Why did this distinction matter so profoundly? Because their deepest desire was to step out of the CEO role, to finally expand their life experiences and pursue projects that genuinely energized them. They had outgrown being a CEO. While happy to mentor the incoming leader, the role itself had become a gilded cage.
But leaving was the real trial. They had tried many times before, always circling back to the familiar, absorbing too much responsibility and staying trapped.
The Mentor's Insight: Naming the Trap
How were we finally able to break this cycle? Fundamentally, it was because every session was dedicated to coaching the person, not the role.
I noticed and called out their undeniable comfort when diving into business strategy. It was their sanctuary. But rather than offering praise, I offered a challenge: “Wow, you really have this performance stuff down. It’s comfortable, isn’t it?”

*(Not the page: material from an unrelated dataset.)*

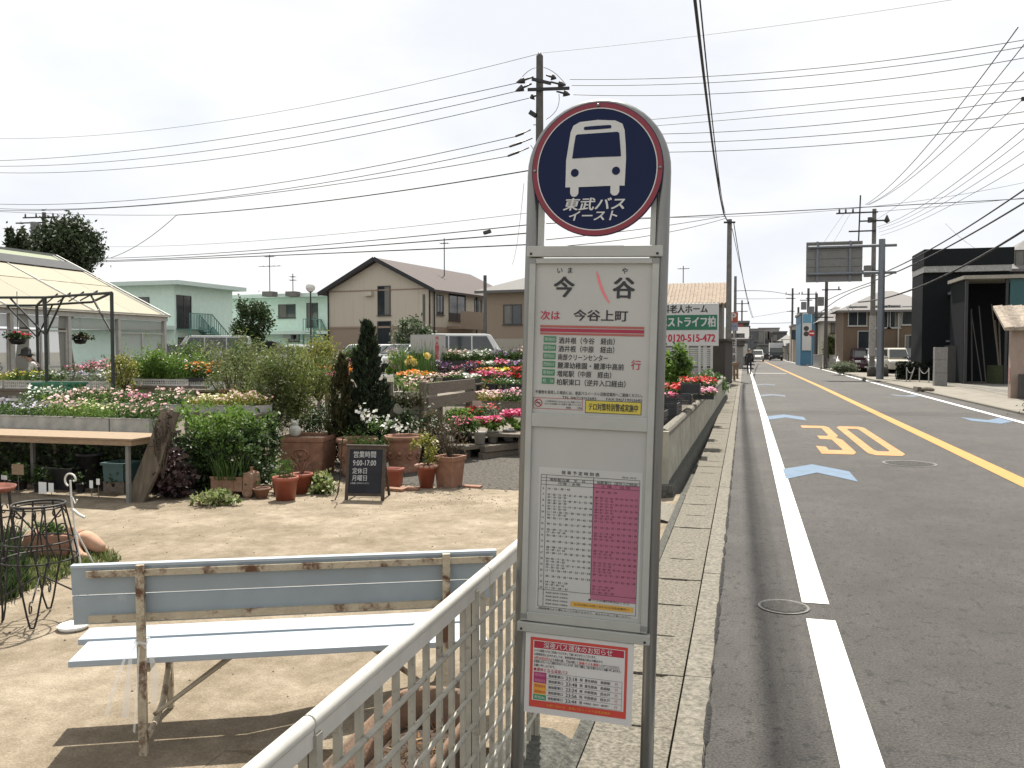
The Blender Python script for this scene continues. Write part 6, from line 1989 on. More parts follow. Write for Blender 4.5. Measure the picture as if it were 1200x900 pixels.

They laughed, expecting a commendation. Instead, I had seen the trap. We are instinctively drawn to competence. Letting go of that strategic mind—which had become intertwined with their very identity—would be a difficult descent, especially when that energy felt so comfortable, so competent.
The Refusal and the Revelation
This moment was the turning point. By naming the addiction to competence, we broke its power. We invited the radical possibility that “competent CEO” was not the entirety of their identity. In fact, it was just a role.
To make room for the new life, they had to sit with the discomfort of watching the old one—and all its comforts—fade. How good it felt to be the most skilled, the most knowledgeable, the most essential person in the room. This was the "known world" they were refusing to leave.
But this old comfort was limiting, a shadow compared to the life they truly envisioned: a life of choice, freedom, health, and travel, where they could mentor the business and lead passion projects alongside their children. It wasn't that they never wanted to be "CEO competent" again—it was just that it was old energy.
And we all know first hand: when the old energy is comfortable, but old, it is time for something entirely new.